October 15, 2009 / 3:36 PM / 10 years ago

EXCLUSIVE: Ex-Goldman fund star Carhart to launch firm

NEW YORK (Reuters) - Former Goldman Sachs Group Inc (GS.N) star hedge fund manager Mark Carhart, who departed early last year after the Global Alpha fund he co-managed had struggled, told Reuters on Thursday he is starting his own firm and trying to raise $1 billion for a new investment fund.

Carhart, speaking on the sidelines of a conference, said he plans to launch in 2010 and is targeting large institutional investors. Ultimately, he hopes the unnamed firm will manage as much as $5 billion in the computer-driven investment strategies that offer some new twists in a field with thousands of funds.

The goal is to generate “alpha,” the measure of a manager’s skill in beating U.S. stock returns, he said, without following the same ups and downs as the market, or “beta.”

Unlike most funds, Carhart said his new fund will identify opportunities to collect risk premiums, rather than market inefficiencies, with different returns than stocks.

“It’s meant to supplant a large portion of hedge funds which don’t have as much alpha as they do a lot of embedded beta,” Carhart said in the interview. “It is a new category, really: some call alternative beta, but “exotic beta” is the best way to describe it.”

The fund also may offer some other unique features.

Carhart is considering charging fees that reflect risk exposures and single out outperformance attributed to his investing skills. The firm will also pursue strategies clients like because they are easily traded and transparent, he said.

The “beta” portions of the fund, he said, will likely be delivered through separately managed accounts, which lets clients customize and have a clear view of what they own.

GOLDMAN INCUBATOR

Carhart is the latest in a string of Goldman alumni to strike out on their own and one of a growing number of Wall Streeters launching firms in the wake of last year’s meltdown.

Industry experts say that even the most talented managers are finding it difficult to raise the kind of big money routinely collected when markets boomed. Until investors recover, fund managers are finding $100 million is a typical starting point.

Working in Carhart’s favor will be his Goldman pedigree. Eric Mindich spun out to create Eton Park Capital Management, which made a record $3.5 billion launch in 2004, while Dan Och left 10 years earlier to form Och-Ziff Capital Management Group (OZM.N), one of the largest hedge fund firms.

“There is nothing better on a would-be hedge fund manager’s resume than the name Goldman Sachs,” said Larry Smith, chairman and chief investment officer at Third Wave Investors.

After earning a PhD in finance from the University of Chicago, Carhart followed alumnus Cliff Asness to help build Goldman’s quantitative investing business. Carhart took over when Asness left Goldman in 1998 to form AQR Capital.

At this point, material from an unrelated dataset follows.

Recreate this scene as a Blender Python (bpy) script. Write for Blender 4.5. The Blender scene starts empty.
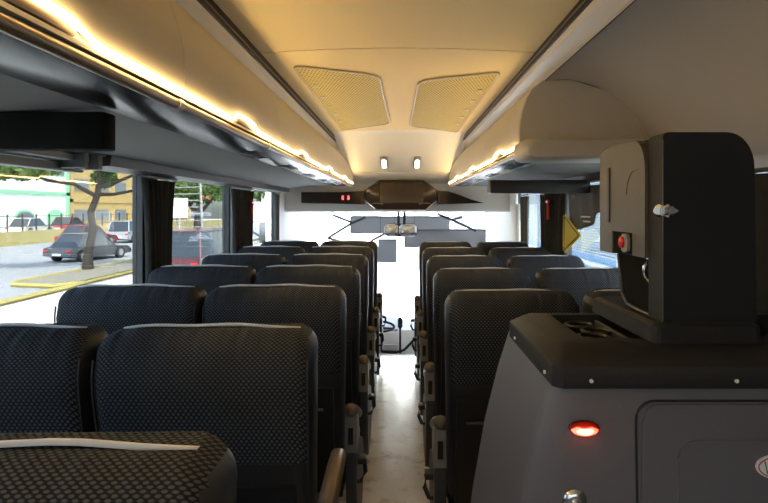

The question is whether investors focus on Carhart’s track record, when Global Alpha routinely topped the charts, or on the losses realized in 2007 by computer-driven strategies he and partner Raymond Iwanowski managed.

Global Alpha, which managed $10 billion at the start of 2007, saw investors pull out $6 billion as the fund fell by more than a third. Computer models were caught off guard when the subprime crisis disrupted credit markets and triggered violent stock-price swings.

“We didn’t have good spill-over models back them. We thought in terms of our own community, but we did not think about how other markets’ behavior would effect our strategy,” Carhart said. “We expanded the scope of our thinking.”

Most of the damage was in the firm’s equities funds, namely the Global Equity Opportunities fund that “almost defaulted,” he said. Goldman and outside investors injected $3 billion.

Global Alpha has rebounded this year, rising “mid-20s” percent, said Carhart, who still has money in the fund.

Carhart and Iwanowski left Goldman in early 2008. Carhart, who has a non-compete agreement in effect until April, declined to say if his long-time partner would also join the new firm.

Since leaving Goldman, Carhart has enjoyed a rare breather in his career. He packed his family into an Airstream recreational vehicle to tour the United States.

Next year, he will start working on setting up his new business, lining up lawyers, prime brokers, staff and investors.

“I’m taking a lot of calls from people who are interested, he added.”